Yes, I can see the potential merit in a “constructivist” policy proposal, or as an idealized counterfactual (a la Coase or Modigliani-Miller) that throws practical problems into sharp relief. I wouldn’t have any problems if they cast it in that way.
But they don’t. They don’t ask the Coase question. Moreover, like I say in the post, they play bait-and-switch in their policy recommendations.
4.
David Hoopes | 7 January 2010 at 1:31 pm
Scholarship. Funny, it seems I stick up for modeling and mathematical approaches most of which I cannot fathom. Still, I like the first paragraph of the Coase comment. My guess is that much of what goes on is NOT just thinking. And inasmuch as the fields of operations research and economic modeling exist as publishing machines where clever tinkering leads to promotion and tenure it is off the trivial scale. However, inasmuch as such work IS (albeit highly formal) brain exercises, pondering, curiosity, etc. I think it’s great.
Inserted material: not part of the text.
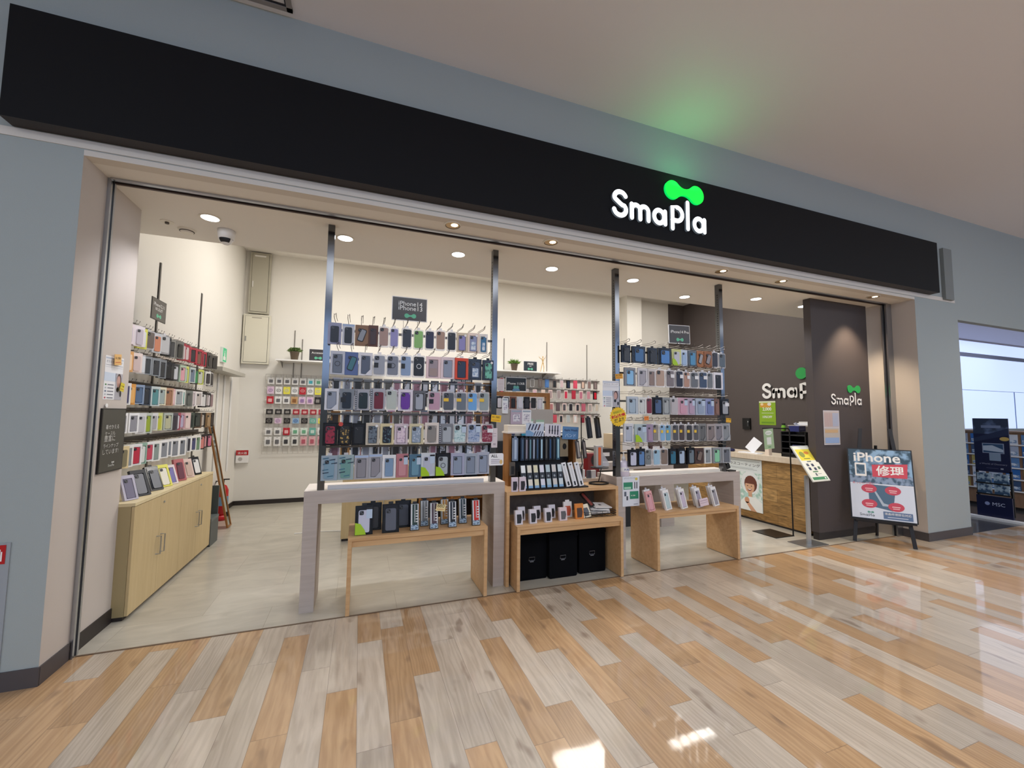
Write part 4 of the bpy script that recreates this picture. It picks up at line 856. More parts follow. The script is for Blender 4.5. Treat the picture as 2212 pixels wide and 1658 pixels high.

I think FAR too much of all types of scholarship in and around the world of management is highly contrived. I think much of it is NOT born of curiosity. But, is mindless plodding. Many who are not theorists consider formal theorizing to be just such (Mintzberg). I just disagree.
5.
Craig Pirrong | 7 January 2010 at 6:32 pm
David–Don’t interpret my piece as a jeremiad against theory generally. Even the P&T gamesmanship/tinkering with assumptions has its place.
What annoys me about pieces like the A&B paper is the presumption of making broad policy recommendations on the basis of palpably unrealistic theorizing. I think an important virtue in any theorist is the ability to know where the models stop and reality begins, or put differently, to understand the limitations of the models. A&B is emblematic of a tendency to fail to make this distinction.
Apropos srp’s comment, A&B would have been fine to say “hey, we’ve identified a particular arrangement that we’ll call an ‘exchange’ that would lead to a constrained first best outcome. We don’t observe that in reality . . . why not?”
A place for all things and all things in their place. There is a place for theory. A&B, like too many other people doing theory, violate the boundaries.